Grooms-Lowe said that he knew as well she she that if the topic wasn’t discussed in the open it wouldn’t be discussed in executive session.
“So, that’s the only reason we wanted to share. That’s all we wanted to do,” said Grooms-Lowe.
MHS Teacher Brandi Thomas stood up and addressed the board.
“Can I talk for just a second? I know I didn’t fill out the form, I apologize. This summer I was informed by Dr. Rau that the library would be closed, and I would be moved to Junior High. Since then, the elementary library has been closed. So today, I did read the learning recovery and extended learning plan that you just heard, and it does not include putting a teacher back into the library. Actually, it didn’t mention the library at all. So, I’m just confused, because at the time that you closed it, you stressed that you really didn’t want to, and that you really wanted to get it back. So, we now have the funds. We’re very concerned about our students’ reading. Why is the library not one of those things that we need to work on?” said Thomas.
Rau said they only have a finite amount of money.
“When I met with the principals, this is the ideas that we had. I’m not saying that — and you and I have spoken — that is still a priority, but I have to see where the funding is before I allocateit to that,” said Rau.
Rau said she and him had spoken about it.
“We did. The funding, I thought you meant, was the one you told me about in June or July. Right? You told me about funding we might get in June or July,” said Thomas.
Rau said yes, but that it wasn’t a given yet. He can’t put it in the plan if it’s not allocated.
“I didn’t fully know about this funding, is what I’m saying. So, I don’t know why it wasn’t put in there, in this particular plan. I’d like to hear why,” said Thomas.
Rau said he wouldn’t have a reason that anybody is going to agree with.
“Mr. Roberts and I have spoken two or three times; he knows how I feel about the library. Whether anybody else wants to believe it or not, he knows how I feel about it.

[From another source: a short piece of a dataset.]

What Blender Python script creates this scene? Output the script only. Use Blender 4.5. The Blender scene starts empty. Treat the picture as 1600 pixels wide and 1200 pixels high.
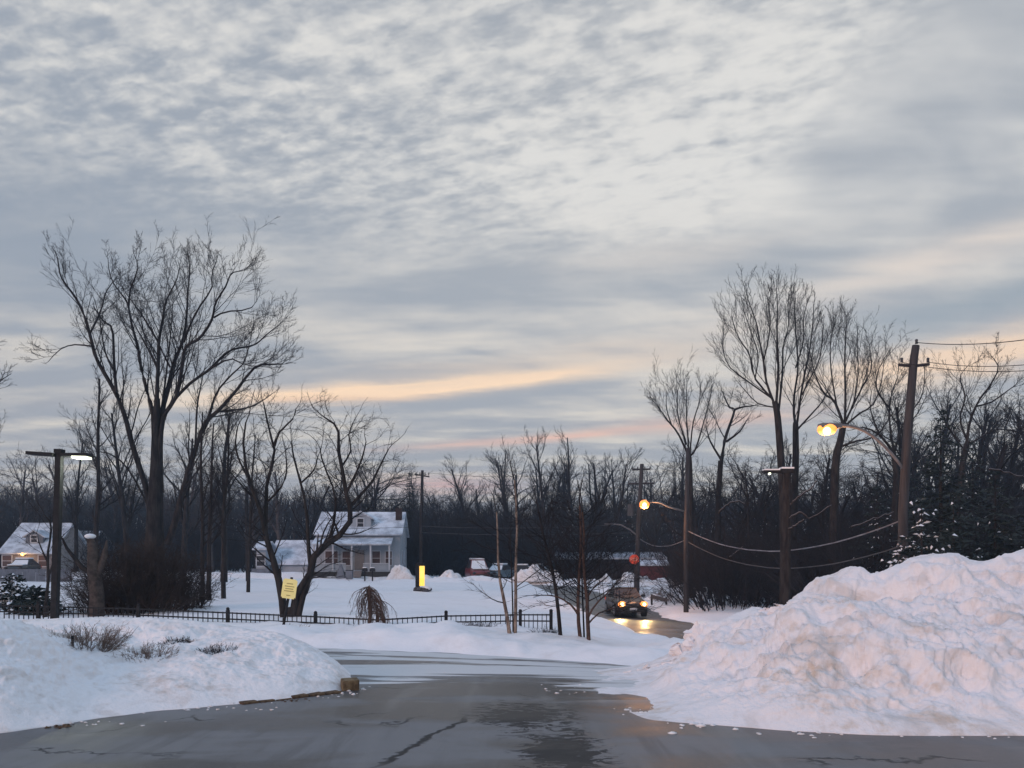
import bpy, math, random
import numpy as np
from mathutils import Vector
R = math.radians
# ---------------------------------------------------------------- camera
F = 1250.0; HOR = 870.0; CAMH = 1.6      # focal length and horizon row in photo pixels
sc = bpy.context.scene
cam = bpy.data.cameras.new('camera'); camo = bpy.data.objects.new('camera', cam)
sc.collection.objects.link(camo); sc.camera = camo
cam.sensor_width = 36; cam.lens = 36*F/1600; cam.clip_start = .1; cam.clip_end = 3000
camo.location = (0, 0, CAMH); camo.rotation_euler = (math.pi/2, 0, 0); cam.shift_y = (HOR-600)/1600
sc.view_settings.view_transform = 'Standard'; sc.view_settings.look = 'None'
sc.view_settings.exposure = 0; sc.view_settings.gamma = 1
sc.view_settings.use_curve_mapping = False

def P(u, v, Y):
    """photo pixel + distance ahead -> place in the world"""
    return Vector(((u-800)/F*Y, Y, CAMH+(HOR-v)/F*Y))

# ---------------------------------------------------------------- node helpers
class NT:
    def __init__(s, tree): s.t = tree; s.n = tree.nodes; s.l = tree.links
    def node(s, typ, **kw):
        n = s.n.new(typ)
        for k, v in kw.items(): setattr(n, k, v)
        return n
    def put(s, sock, v):
        if isinstance(v, bpy.types.NodeSocket): s.l.new(v, sock)
        elif v is not None: sock.default_value = v
    def math(s, op, a, b=None, c=None, clamp=False):
        n = s.node('ShaderNodeMath', operation=op, use_clamp=clamp)
        s.put(n.inputs[0], a); s.put(n.inputs[1], b); s.put(n.inputs[2], c)
        return n.outputs[0]
    def vmul(s, a, b):
        n = s.node('ShaderNodeVectorMath', operation='MULTIPLY'); s.put(n.inputs[0], a); s.put(n.inputs[1], b); return n.outputs[0]
    def xyz(s, x, y, z):
        n = s.node('ShaderNodeCombineXYZ'); s.put(n.inputs[0], x); s.put(n.inputs[1], y); s.put(n.inputs[2], z); return n.outputs[0]
    def noise(s, vec, scale, detail=4, rough=.5, dist=0, col=False):
        n = s.node('ShaderNodeTexNoise'); s.put(n.inputs['Vector'], vec); n.inputs['Scale'].default_value = scale
        n.inputs['Detail'].default_value = detail; n.inputs['Roughness'].default_value = rough; n.inputs['Distortion'].default_value = dist
        return n.outputs[1 if col else 0]
    def step(s, v, a, b, to0=0., to1=1.):
        n = s.node('ShaderNodeMapRange', interpolation_type='SMOOTHSTEP'); s.put(n.inputs[0], v)
        n.inputs[1].default_value = a; n.inputs[2].default_value = b; n.inputs[3].default_value = to0; n.inputs[4].default_value = to1
        return n.outputs[0]
    def mix(s, f, a, b):
        n = s.node('ShaderNodeMix', data_type='RGBA'); s.put(n.inputs[0], f)
        for i, c in ((6, a), (7, b)):
            if isinstance(c, (tuple, list)): c = tuple(c)+(1,) if len(c) == 3 else tuple(c)
            s.put(n.inputs[i], c)
        return n.outputs[2]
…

He and I spoke again today about the exact same thing, and I explained to him that once we make the moves with the plan that I have to submit to the state — it’s a fluid plan, but it has to be submitted to the state — I’m going to go back — in fact, I had that conversation with Mrs. Elliot as well — I need to see where we are with that. The next thing on my list to do is bring back the library. That is a priority. I just have to see, once we get this down, to see exactly where the funding lies what I’ve got left,” said Rau.
Thomas asked if the library was the next step if they have funding.
Rau said he had to look at the funding first.
“But you can’t tell me why it wasn’t included already?” said Thomas.
Rau said he didn’t think that it mattered what he was going to say.
“Nobody is going to like it or agree with it. The plan that I took forth was the ideas that were submitted to me by folks — including the principals — and that was their initial plan for closing the achievement gaps. You’re right, it was not in the initial conversation. I’m the one that brought it up. I brought that to the table. That’s why it’s not in the initial plan that the state is approving,” said Rau.
As the board returned from executive session, Rau announced he would include Grooms-Lowe and Kimberly Skaggs in future plan reviews.
With no more business before the board, the board adjourned. Meeting minutes will be approved by the board at the next meeting, subject to revisions.